Perjalanan Andik Vermansyah bersama DC United baru saja diawali pekan ini. Selama dua pekan dia bakal merasakan bagaimana iklim sepakbola di Negeri Paman Sam yang terus berupaya meningkatkan kualitasnya agar sejajar dengan sepakbola Eropa.
Masih jauh untuk berharap pemain berusia 20 tahun ini memikat hati Manajer DC United Ben Olsen. Andik harus bersaing dengan pemain dari benua lain, sekaligus pemain dari akademi DC United. Banyak kelemahan yang harus dibenahi selama di Amerika.
Informasi yang dihimpun dari Washington DC, dari aspek kemampuan individu Andik sudah cukup memuaskan jika diukur dari 45 menit penampilannya kala DC dikalahkan Montreal Impact 0-2. Namun Andik juga tidak lepas dari kelemahan di hari-hari pertamanya bersama DC.
Dari sisi teknis, staf pelatih DC United melihat Andik masih lemah dalam membantu pertahanan timnya.
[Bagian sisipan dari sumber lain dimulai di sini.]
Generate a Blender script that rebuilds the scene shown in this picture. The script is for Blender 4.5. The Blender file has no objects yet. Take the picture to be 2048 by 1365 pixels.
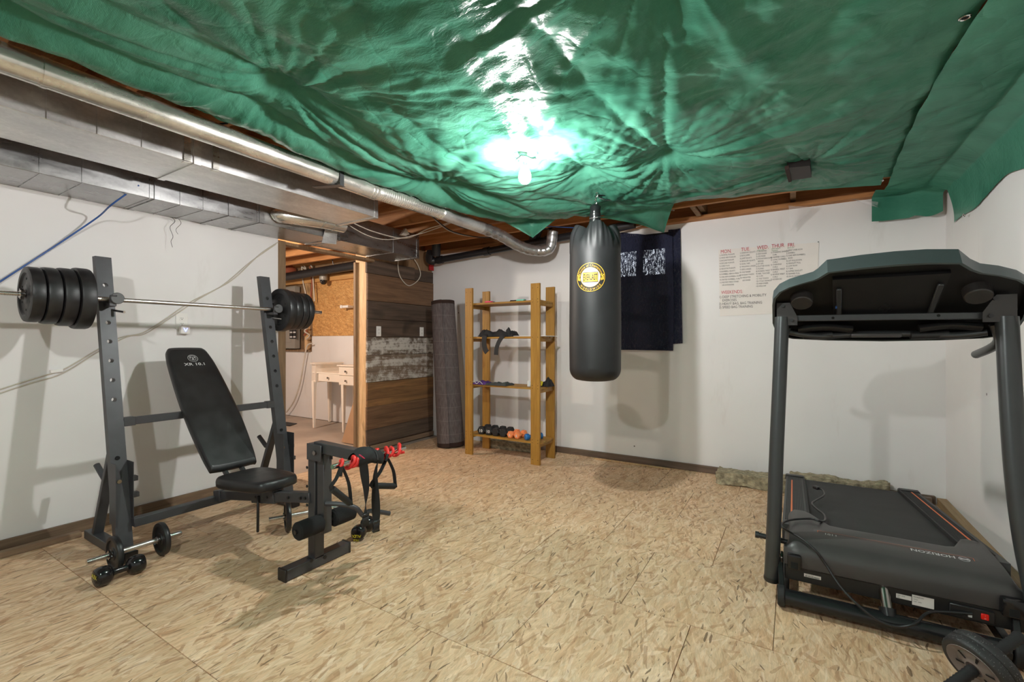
import bpy, bmesh, math, random
from mathutils import Vector, Matrix, noise
random.seed(7)
C = bpy.context.scene.collection
SC = bpy.context.scene
PI = math.pi
V = Vector
# ------------------------------------------------------------------ camera, world, lamps, exposure
FPX, CXP, CYP, EYE = 915.0, 1024.0, 681.0, 1.21
YAW = math.atan(562 / FPX)
SY, CY = math.sin(YAW), math.cos(YAW)
cam = bpy.data.cameras.new('camera'); camo = bpy.data.objects.new('camera', cam); C.objects.link(camo)
camo.location = (0, 0, EYE); camo.rotation_euler = (PI / 2, 0, YAW)
cam.sensor_width = 36; cam.lens = FPX / 2048 * 36; cam.shift_y = (CYP - 682.5) / 2048 * -1
cam.clip_start = .02
SC.camera = camo
w = bpy.data.worlds.new('World'); SC.world = w; w.use_nodes = True
w.node_tree.nodes['Background'].inputs[0].default_value = (1, .985, .97, 1)
w.node_tree.nodes['Background'].inputs[1].default_value = .50
SC.view_settings.view_transform = 'Standard'; SC.view_settings.look = 'None'
SC.view_settings.gamma = 1; SC.view_settings.use_curve_mapping = False
SC.view_settings.exposure = 0.0
BULB_POWER = 1900.0
def lamp(name, loc, watts, col, r):
    l = bpy.data.lights.new(name, 'POINT'); l.energy = watts; l.color = col; l.shadow_soft_size = r
    o = bpy.data.objects.new(name, l); C.objects.link(o); o.location = loc; return o
lamp('rear_bulb_light', (-1.04, -.45, 2.24), 96, (1, .98, .97), .032)
lamp('other_room_light', (-5.3, 2.3, 2.15), 150, (1, .86, .72), .05)

# ------------------------------------------------------------------ measuring helpers: sight line met with a real plane of the room
def _ray(px, py):
    u = (px - CXP) / FPX; v = (CYP - py) / FPX
    return V((-SY + u * CY, CY + u * SY, v))
def PL(px, py, p0, n):
    d = _ray(px, py); o = V((0, 0, EYE)); t = (V(p0) - o).dot(V(n)) / d.dot(V(n)); return o + d * t
def PX(px, py, x): return PL(px, py, (x, 0, 0), (1, 0, 0))
def PY(px, py, y): return PL(px, py, (0, y, 0), (0, 1, 0))
def PZ(px, py, z=0): return PL(px, py, (0, 0, z), (0, 0, 1))

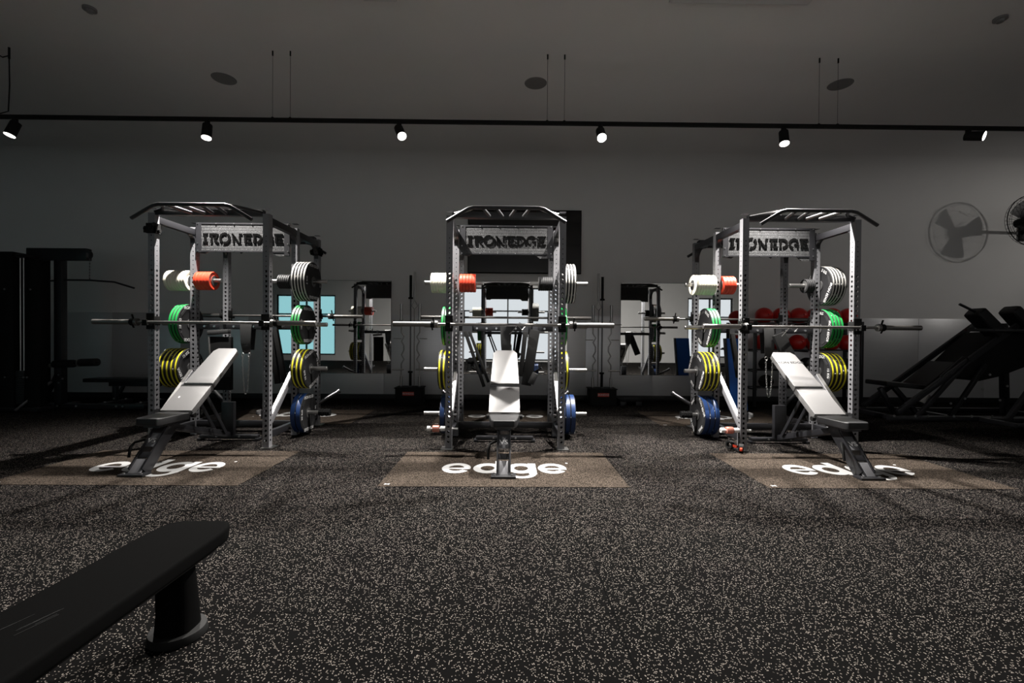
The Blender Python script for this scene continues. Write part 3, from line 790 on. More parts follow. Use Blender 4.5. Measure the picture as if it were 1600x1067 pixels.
def hung_pad(x0, x1, z0, z1, w, lab, yy, th=.05, name='dip_attachment'):
    t = thing(name, (0, 0, 0), lab, 'rack attachment', 'attachments hung on the racks')
    m = MB(); m.bar((x0, yy, z0), (x1, yy - .03, z1), w, th, up=(0, -1, 0)); m.build('arm', M['matte'], t, bevel=0.006)
    m = MB(); m.box(x0 - .03, x0 + .03, yy - .01, MY + .036, 1.271, 1.279); m.box(x0 - .03, x0 + .03, yy - .012, yy, z0 - .06, 1.279); m.build('hook', M['dark_steel'], t)
    return t, m
hy = MY - .085
L_, Mi, Rr = RX[0][0], RX[1][0], RX[2][0]
a1, _ = hung_pad(L_ + .33, L_ + .43, 1.21, .60, .055, 'dark attachment arm on the left rack beam, left of two by its right upright', hy)
a2, _ = hung_pad(L_ + .39, L_ + .51, 1.21, .62, .05, 'dark attachment arm on the left rack beam, right of two by its right upright', hy - .01)
a3, _ = hung_pad(Mi - .46, Mi - .24, 1.20, .58, .035, 'slim slanting black arm on the middle rack beam, left of a pair', hy)
a4, _ = hung_pad(Mi - .41, Mi - .19, 1.20, .63, .03, 'slim slanting black arm on the middle rack beam, right of a pair', hy - .005)
a5, _ = hung_pad(Mi + .33, Mi + .23, 1.22, .60, .11, 'wide black attachment arm with roller pad on the right of the middle rack beam', hy)
MB().cyl((Mi + .28, hy - .06, .62), (Mi + .335, hy - .06, .74), .034, n=16).build('roller', M['leather'], a5, bevel=0.006)
a6, _ = hung_pad(Mi + .22, Mi + .17, 1.20, .70, .05, 'narrow black arm with wire behind the wide arm on the middle rack beam', hy + .01)
a7, _ = hung_pad(Rr + .10, Rr + .30, 1.20, .72, .14, 'broad curved black pad hanging from the beam of the right rack', hy)
a8, _ = hung_pad(Rr - .43, Rr - .36, 1.20, .70, .05, 'short dark arm hanging on the left of the right rack beam', hy)
# wire carabiner handles
def wire_handle(x, z, lab, s=1):
    m = MB(); m.tube([(x, hy - .05, z), (x + .05 * s, hy - .05, z - .05), (x + .09 * s, hy - .05, z - .01), (x + .02 * s, hy - .05, z + .03)], .005, 6, True)
    m.tube([(x, hy - .05, z), (x - .07 * s, hy - .05, z - .08), (x - .09 * s, hy - .05, z - .10)], .004, 6)
    m.box(x - .004, x + .004, hy - .05, MY + .036, z + .0, z + .006)
    tag(m.build('wire_stirrup', M['steel'], None), lab, 'cable handle', 'wire handles hung on the racks')
wire_handle(Mi + .13, 1.272, 'twisted steel cable handle on the middle rack beam'); wire_handle(Rr + .20, 1.272, 'twisted steel cable handle on the right rack beam')
# grey pad with bright edge on the left rack beam
t = thing('triceps_pad', (0, 0, 0), 'grey padded block with steel tube hanging on the left rack behind the bench', 'rack attachment', 'attachments hung on the racks')
MB().bar((L_ - .36, hy, 1.16), (L_ - .13, hy, 1.18), .06, .05).build('grip_bar', M['hub'], t, bevel=0.006)
MB().box(L_ - .34, L_ - .10, hy - .02, hy + .03, .52, 1.12).build('pad', M['matte'], t, bevel=0.01)
MB().cyl((L_ - .345, hy - .02, 1.12), (L_ - .31, hy - .02, .55), .012, n=10).build('tube', M['steel'], t)
MB().box(L_ - .24, L_ - .20, hy, MY + .036, 1.20, 1.279).build('hook', M['dark_steel'], t)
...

Sebagai gelandang, dia seharusnya juga bisa turun membantu pertahanan ketika timnya tertekan. Ini belum dilakukan dengan baik oleh pemain kelahiran Surabaya ini.
Ini masih bisa dimaklumi, sebab kala bermain untuk Persebaya Surabaya maupun timnas Indonesia, Andik lebih difungsikan sebagai striker walau kemampuan aslinya adalah gelandang serang. Itu membuatnya terbiasa tak terlalu menekankan kemampuan bertahan.
Kelemahan dari aspek non-teknis adalah tinggi badan yang jauh lebih kecil dibanding 'pemain bule'. Ini membuatnya kesulitan berurusan dengan bola atas. Faktor postur inilah yang menjadi kendala utama Andik untuk bisa bermain di kompetisi MLS.
Manajer Persebaya Surabaya Saleh Hanifah, sebagai pemain Andik pasti mempunyai kelemahan dan kelebihan sendiri. Dia meminta pemainnya itu tak terlalu risau dengan kelemahan yang dimiliki, terutama postur yang memang kelewat mungil jika berdiri bersama pemain dari Eropa atau Amerika.
"Andik pemain yang cerdas dan pastinya bisa menyiasati semua kelemahan yang dimilikinya. Satu yang harus diingat, kita semua tidak bisa menuntut di luar kemampuannya. Kita hanya bisa berharap Andik mendapatkan sesuatu yang berharga selama berlatih bersama DC United," ungkap Saleh Hanifah, Kamis (13/9/2012).
Saleh sendiri belum berpikir apakah Andik layak bermain di kompetisi sekelas MLS atau tidak. Sebab dia lebih mengutamakan pengalaman yang diperoleh Andik selama berada di Washington. Sebagai pemain yang belum pernah mencicipi kompetisi selain di Indonesia, pengalaman itu sudah sangat luar biasa.
"Ingat bahwa Andik masih berusia 20 tahun dan masih berada di awal kariernya sebagai pemain profesional. Betapa berharganya mendapatkan kesempatan berlatih di DC United, terutama untuk perkembangannya sebagai pemain sepakbola masa depan. Tak semua pemain mendapatkan kesempatan seperti itu," ulas Saleh.
Apa pun hasilnya nanti, keterlibatan Andik di DC United menurut Saleh tetap memberikan dampak positif bagi pemain asli produk Persebaya itu. "Andik harus menikmatinya. Belajar banyak dan berusaha mempelajari apa kekurangannya selama ini. Saya yakin setelah kembali ke Indonesia, dia bakal menjadi pemain yang berbeda," tandas Saleh.
Biasanya, berdasar pengalaman pemain-pemain Indonesia yang mencicipi kesempatan di luar negeri, aspek sosial menjadi terkendala sendiri. Gaya hidup, makanan, iklim, dan sejumlah aspek harus ditaklukkan jika tidak ingin home sick atau 'kangen nasi'.